Bob Remstein: How did you first get involved in Spanish dancing?
Or Nili Azulay: Being from Israel, but with mixed Sephardic and Ashkenazic origins, I was naturally drawn to Spanish culture, but I had to find my own way, develop my own voice. As a result, I’ve choreographed works that incorporate Spanish dancing, but which are not purely Spanish. I love Spanish repertoire, but it is only part of my work.

BR: And what attracted you, specifically, to flamenco?
ONA: Initially, from seeing the film Carmen, starring choreographer Antonio Gades and directed by Carlos Saura. I was captured by the emotion of the music, and found it a wonderful chance to explore moods and emotions, other colors. Flamenco, unfortunately, has an unjustly shallow image; at best, people think it’s something very dramatic with castanets and red skirts; at worst, it’s just for nightclubs. But at its heart, it offers an opportunity to discover deep feelings.

BR: And so you can more readily create a dialogue with the musicians?
ONA: A good dancer has to be a musician in her soul, to play the music with her body. In flamenco, especially, the dancer actually creates music with the castanets and the footwork. Conductors sometimes tell me after a show, “I wish our drummers were as rhythmic as you!”

BR: How does your approach to flamenco differ from that of classical dance?
ONA: Flamenco calls for a different perspective. You see, the main protagonist in terms of flamenco is the dancer, the performer’s character, whereas in ballet or contemporary dance, the style of the movement is the primary focus.

BR: How does that apply to the pieces you’re dancing to in the April 28 concert?
ONA: Of the two, the Israel Suite is the more traditionally classical work; the other one, Yuval Ron’s Sephardic Songs of Exile, will be more colorful, rhythmical, more improvised — a bit like an encore. In the Israel Suite, every movement has a story, or at least a specific mood, from the first movement, which is very dreamy — in it, I hold a big piece of lace material that a Jewish bride would wear (like a mantilla, a Spanish shawl) — to a later movement, in which I look like a prisoner trying to find a way out (either a physical escape or an emotional one, or perhaps both), to a lullaby, in which my movements suggest birds, horses, a baby, and more.

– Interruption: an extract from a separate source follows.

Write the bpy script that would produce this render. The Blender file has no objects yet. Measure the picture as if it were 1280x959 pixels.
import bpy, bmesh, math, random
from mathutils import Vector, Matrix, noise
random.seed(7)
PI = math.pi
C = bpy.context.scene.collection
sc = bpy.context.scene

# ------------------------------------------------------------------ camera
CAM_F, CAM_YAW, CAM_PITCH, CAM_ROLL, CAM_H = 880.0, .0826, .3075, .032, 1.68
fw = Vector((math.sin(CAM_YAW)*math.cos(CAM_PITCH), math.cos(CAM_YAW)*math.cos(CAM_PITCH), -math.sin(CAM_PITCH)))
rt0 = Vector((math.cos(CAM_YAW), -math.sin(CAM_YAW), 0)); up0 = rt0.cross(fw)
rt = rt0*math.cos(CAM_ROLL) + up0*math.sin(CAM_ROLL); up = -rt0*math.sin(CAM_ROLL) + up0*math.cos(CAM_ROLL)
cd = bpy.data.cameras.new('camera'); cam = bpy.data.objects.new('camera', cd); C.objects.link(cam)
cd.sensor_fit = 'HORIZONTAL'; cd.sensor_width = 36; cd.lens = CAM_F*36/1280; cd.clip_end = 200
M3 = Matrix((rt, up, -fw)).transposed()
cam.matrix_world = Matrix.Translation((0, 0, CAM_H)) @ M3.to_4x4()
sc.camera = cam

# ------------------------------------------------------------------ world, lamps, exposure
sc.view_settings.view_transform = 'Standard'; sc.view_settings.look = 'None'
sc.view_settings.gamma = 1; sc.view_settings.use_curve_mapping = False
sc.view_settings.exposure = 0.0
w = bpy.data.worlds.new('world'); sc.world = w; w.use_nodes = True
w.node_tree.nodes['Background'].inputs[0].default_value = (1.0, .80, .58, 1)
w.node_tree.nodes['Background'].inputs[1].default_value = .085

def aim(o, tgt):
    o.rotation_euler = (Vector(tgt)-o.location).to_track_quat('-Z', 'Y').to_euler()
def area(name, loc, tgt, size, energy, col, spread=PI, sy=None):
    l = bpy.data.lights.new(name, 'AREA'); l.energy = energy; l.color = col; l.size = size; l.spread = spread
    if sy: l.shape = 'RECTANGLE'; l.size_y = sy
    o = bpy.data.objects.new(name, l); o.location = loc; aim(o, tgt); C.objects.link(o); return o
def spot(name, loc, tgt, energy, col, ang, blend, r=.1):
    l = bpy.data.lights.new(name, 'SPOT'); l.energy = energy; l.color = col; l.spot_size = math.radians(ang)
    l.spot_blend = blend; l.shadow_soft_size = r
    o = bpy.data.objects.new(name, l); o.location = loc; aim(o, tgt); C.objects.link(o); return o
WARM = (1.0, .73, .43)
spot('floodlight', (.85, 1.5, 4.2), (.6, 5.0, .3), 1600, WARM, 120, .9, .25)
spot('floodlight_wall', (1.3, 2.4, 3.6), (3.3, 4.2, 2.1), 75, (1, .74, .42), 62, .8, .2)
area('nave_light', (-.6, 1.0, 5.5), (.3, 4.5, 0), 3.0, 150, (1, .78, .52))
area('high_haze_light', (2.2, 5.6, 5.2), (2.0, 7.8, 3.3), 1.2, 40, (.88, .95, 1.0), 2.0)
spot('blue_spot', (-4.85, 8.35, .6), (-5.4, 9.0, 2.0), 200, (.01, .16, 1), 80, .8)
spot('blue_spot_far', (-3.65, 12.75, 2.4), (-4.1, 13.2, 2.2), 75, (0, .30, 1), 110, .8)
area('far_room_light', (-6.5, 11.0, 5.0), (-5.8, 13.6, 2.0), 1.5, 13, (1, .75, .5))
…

BR: You say that Yuval Ron’s piece will be more improvised, in a sense. Will your dancing be more improvised too?
ONA: Antonio el Bailarin [Antonio the dancer], who was for Spanish dance what Martha Graham was for modern dance, used to say, “There’s no improvisation on the stage!” But he would astonish people by doing that very thing. So what did he mean? He had a very well-shaped frame; inside the frame, he would allow himself the chance to improvise from time to time. In my performance, improvisation will be there, but only to a certain extent.

BR: And the Israel Suite?
ONA: Noreen Green sent me a tape with the pieces to be performed. Some of the tunes really touched and inspired me; I realized that they were Israeli pioneer songs which had been molded into the Israel Suite. In Amos Oz’s book Black Box, one of the main characters describes her feelings when she hears these songs. The feelings Oz describes [see below] are the same ones I’ve always felt when I heard those pioneer songs. And hearing them in the Israel Suite moved me to create a dance work informed by those feelings.

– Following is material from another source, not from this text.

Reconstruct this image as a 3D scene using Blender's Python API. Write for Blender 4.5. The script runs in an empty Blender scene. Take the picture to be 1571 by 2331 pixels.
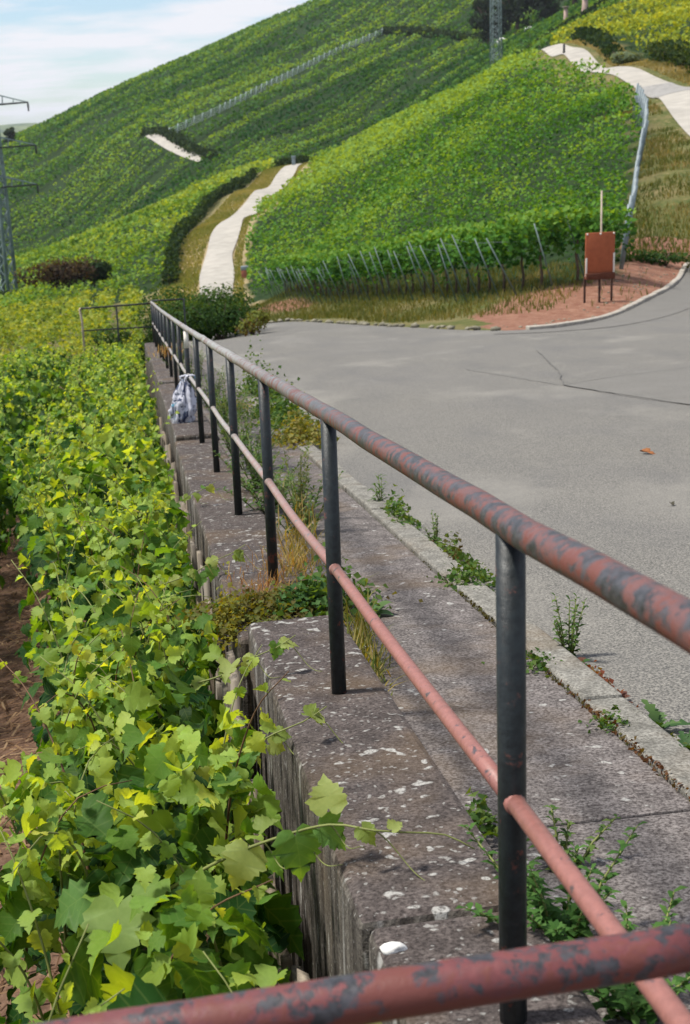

“When I was a little girl, ... I fell under the spell of the old pioneer songs... .  To this day I tremble when they play In the Lands the Fathers Loved on the radio.  Or There Was a Lass in Kinneret.  Or Once Upon a Hill. As if they are reminding me from a distance of vows of loyalty. As if they are saying there is a land but we have not found it.  Some jester in disguise has crept in and seduced us into loathing what we have found. Destroying what was precious and will not return. ... Will you remember me in your prayers?  Please call out in my name that I am waiting for mercy. ... Say that we tried to receive and return love but that we have gone astray. ... Try to clarify how we are to get out. Where is the promised land?”